The Times of London, in condemning the killing as part of an IRA “strategy of subversion by terror,” strongly cautioned the government against overreacting. The IRA, the newspaper declared, “would like to see ministers encased in bulletproof armor, railings go up round public buildings, public engagements canceled, Irishmen and women martyred by hanging, free speech curtailed. . . . It wants a Britain consumed by hysterical reaction, a Britain on the run, publicly terrified.”
Thatcher, in an interview with Britain’s Independent Television Network, indicated that the government already is providing as much security as it can.
“It’s not possible to protect everyone, all the time,” she said, still visibly shaken by the killing of a man who had served not only as her private parliamentary secretary but also a close friend to whom she turned for solace. “But I assure you, we do as much as we possibly can--and will continue to do so.”
In its statement Tuesday, the IRA tried to blunt the onslaught of public outrage. “Republicans, all too familiar with suffering, will not rejoice or take pleasure from Ian Gow’s death. We know all grief is the same,” it declared.

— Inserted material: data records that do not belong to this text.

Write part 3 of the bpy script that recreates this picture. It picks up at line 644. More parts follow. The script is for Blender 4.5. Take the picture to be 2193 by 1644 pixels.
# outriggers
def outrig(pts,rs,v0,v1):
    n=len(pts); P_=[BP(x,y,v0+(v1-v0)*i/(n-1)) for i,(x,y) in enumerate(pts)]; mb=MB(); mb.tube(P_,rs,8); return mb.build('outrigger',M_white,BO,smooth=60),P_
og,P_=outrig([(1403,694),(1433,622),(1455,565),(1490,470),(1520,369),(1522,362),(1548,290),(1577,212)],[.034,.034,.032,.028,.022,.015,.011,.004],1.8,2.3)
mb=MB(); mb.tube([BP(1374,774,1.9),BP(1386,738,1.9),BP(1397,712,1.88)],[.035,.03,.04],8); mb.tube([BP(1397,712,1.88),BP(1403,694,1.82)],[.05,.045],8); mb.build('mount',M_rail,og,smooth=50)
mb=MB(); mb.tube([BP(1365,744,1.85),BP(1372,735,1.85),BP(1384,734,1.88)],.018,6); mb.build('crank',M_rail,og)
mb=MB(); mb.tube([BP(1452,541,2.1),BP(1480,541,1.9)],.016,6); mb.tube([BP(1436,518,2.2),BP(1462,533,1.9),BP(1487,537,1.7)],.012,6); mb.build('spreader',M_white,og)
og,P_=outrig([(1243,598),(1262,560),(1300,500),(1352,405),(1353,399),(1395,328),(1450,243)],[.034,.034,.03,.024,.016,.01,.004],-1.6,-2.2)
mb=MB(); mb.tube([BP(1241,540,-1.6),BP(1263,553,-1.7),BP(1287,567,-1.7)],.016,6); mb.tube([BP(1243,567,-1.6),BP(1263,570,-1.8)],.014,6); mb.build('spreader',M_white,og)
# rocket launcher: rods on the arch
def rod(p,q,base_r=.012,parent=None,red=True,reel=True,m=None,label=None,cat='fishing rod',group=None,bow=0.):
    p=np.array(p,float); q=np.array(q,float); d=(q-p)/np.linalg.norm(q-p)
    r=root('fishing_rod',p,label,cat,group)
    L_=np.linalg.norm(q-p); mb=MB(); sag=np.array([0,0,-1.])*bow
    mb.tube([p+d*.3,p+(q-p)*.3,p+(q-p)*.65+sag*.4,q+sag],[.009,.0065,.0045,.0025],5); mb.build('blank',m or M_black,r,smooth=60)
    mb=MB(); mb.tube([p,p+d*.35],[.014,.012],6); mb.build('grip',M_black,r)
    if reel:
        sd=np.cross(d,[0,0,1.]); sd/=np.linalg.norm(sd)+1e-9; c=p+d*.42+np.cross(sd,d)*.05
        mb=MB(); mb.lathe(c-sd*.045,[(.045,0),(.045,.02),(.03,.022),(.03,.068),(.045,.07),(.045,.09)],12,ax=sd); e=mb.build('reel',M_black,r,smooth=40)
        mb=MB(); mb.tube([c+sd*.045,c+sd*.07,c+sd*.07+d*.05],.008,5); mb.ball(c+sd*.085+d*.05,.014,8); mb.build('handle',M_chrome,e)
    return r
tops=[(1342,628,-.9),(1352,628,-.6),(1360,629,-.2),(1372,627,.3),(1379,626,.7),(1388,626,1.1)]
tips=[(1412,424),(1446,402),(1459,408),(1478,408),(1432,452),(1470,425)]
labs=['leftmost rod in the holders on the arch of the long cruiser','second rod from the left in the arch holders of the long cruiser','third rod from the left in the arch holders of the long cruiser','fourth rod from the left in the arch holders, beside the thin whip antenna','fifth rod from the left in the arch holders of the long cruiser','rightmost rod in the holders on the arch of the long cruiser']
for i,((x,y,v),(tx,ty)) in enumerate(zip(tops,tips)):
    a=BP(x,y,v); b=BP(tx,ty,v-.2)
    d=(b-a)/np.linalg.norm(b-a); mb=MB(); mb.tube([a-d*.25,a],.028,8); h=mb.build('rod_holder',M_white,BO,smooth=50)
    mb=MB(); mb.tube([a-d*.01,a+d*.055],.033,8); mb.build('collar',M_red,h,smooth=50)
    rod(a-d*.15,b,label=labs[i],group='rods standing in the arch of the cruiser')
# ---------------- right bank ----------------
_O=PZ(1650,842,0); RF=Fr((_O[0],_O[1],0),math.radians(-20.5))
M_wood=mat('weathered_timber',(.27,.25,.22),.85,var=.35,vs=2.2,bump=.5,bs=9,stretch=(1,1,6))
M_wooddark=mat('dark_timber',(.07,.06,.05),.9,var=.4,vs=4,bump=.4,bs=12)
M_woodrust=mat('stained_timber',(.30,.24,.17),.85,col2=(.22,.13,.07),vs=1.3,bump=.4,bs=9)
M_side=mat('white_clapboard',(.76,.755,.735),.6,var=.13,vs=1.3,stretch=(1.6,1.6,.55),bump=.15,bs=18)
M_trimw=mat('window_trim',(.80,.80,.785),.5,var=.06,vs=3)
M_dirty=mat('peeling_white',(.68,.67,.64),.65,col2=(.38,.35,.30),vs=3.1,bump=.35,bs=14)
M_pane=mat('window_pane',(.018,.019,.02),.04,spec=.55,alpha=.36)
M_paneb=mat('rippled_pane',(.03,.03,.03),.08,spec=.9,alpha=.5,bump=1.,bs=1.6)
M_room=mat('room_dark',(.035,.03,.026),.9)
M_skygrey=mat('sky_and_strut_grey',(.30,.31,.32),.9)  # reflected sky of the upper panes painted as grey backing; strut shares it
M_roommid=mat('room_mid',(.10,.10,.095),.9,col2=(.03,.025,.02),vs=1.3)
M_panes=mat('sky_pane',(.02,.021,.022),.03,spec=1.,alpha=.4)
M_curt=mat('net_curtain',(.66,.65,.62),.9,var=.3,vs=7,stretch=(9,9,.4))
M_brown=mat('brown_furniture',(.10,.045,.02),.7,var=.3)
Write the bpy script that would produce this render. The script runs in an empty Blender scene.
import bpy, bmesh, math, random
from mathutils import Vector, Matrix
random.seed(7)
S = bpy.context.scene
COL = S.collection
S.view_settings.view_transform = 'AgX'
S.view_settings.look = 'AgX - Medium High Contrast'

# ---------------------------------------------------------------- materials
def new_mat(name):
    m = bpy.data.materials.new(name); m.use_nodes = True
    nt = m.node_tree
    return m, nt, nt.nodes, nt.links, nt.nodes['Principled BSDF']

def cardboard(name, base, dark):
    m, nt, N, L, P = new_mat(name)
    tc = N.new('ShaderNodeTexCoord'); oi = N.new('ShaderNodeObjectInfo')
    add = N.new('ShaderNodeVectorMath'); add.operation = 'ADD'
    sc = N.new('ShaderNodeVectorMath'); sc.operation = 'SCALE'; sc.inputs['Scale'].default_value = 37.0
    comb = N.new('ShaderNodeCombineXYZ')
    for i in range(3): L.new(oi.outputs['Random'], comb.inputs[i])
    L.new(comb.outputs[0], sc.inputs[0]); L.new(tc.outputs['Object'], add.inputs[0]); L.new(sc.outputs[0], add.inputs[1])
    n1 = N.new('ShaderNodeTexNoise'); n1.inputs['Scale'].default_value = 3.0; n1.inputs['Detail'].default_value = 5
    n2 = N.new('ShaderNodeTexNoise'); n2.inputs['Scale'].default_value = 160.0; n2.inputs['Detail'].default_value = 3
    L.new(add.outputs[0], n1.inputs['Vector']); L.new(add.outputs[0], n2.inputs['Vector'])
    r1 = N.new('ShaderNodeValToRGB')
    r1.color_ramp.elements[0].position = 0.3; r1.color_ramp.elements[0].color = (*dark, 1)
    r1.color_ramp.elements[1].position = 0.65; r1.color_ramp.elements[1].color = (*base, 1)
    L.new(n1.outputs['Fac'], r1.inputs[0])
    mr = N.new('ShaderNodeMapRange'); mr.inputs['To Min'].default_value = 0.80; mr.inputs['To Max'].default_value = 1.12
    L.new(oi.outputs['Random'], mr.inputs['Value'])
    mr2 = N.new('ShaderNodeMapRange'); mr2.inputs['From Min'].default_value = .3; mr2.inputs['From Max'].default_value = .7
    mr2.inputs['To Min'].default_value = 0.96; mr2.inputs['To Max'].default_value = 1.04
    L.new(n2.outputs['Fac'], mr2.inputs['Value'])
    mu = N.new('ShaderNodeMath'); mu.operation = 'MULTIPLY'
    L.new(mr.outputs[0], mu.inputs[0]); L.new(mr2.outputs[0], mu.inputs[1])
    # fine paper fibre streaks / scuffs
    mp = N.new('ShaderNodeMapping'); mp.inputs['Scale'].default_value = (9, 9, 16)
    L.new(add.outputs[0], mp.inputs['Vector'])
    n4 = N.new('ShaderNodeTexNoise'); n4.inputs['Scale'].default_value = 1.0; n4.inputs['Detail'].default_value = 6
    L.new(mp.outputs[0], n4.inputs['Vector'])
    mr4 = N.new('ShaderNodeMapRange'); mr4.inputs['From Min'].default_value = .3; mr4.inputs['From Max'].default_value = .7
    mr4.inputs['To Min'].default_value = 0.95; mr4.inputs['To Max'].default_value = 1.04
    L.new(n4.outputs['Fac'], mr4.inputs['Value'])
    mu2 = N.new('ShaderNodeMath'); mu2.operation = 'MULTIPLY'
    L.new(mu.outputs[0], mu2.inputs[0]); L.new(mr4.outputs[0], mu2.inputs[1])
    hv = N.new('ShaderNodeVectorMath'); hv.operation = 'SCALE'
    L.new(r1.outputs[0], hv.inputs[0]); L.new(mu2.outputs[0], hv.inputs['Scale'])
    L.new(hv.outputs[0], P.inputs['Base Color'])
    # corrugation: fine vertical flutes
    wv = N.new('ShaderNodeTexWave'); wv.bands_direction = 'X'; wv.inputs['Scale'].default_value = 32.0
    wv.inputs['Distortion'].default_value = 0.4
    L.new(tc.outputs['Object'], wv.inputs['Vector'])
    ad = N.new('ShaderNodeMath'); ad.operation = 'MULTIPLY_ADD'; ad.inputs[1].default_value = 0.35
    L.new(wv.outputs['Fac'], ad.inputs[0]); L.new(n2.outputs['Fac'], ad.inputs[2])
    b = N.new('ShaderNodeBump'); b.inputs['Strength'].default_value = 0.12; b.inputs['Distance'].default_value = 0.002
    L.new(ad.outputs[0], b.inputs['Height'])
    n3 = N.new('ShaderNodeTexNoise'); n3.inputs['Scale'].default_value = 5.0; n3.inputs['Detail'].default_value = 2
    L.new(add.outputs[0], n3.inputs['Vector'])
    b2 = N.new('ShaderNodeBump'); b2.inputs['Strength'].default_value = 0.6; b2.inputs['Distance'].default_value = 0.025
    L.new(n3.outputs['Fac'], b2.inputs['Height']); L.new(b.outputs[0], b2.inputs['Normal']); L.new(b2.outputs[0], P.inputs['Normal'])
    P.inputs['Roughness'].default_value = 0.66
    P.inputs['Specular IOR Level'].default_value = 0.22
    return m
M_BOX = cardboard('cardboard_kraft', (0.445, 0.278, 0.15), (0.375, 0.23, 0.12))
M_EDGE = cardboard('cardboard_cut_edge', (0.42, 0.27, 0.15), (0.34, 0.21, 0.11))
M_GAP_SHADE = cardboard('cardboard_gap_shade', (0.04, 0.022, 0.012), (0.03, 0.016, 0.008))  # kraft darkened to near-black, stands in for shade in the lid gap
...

At Gow’s home in Hankham, East Sussex, where dozens of floral bouquets were piled high just outside the gate, the victim’s widow issued a statement of her own to the IRA.
“You will never win,” Jane Gow declared in a statement read by a policeman in front of the family home. “We have lost the dearest person in the world, but it will not diminish our resolve to be as strong as he was in fighting this terrible wickedness.”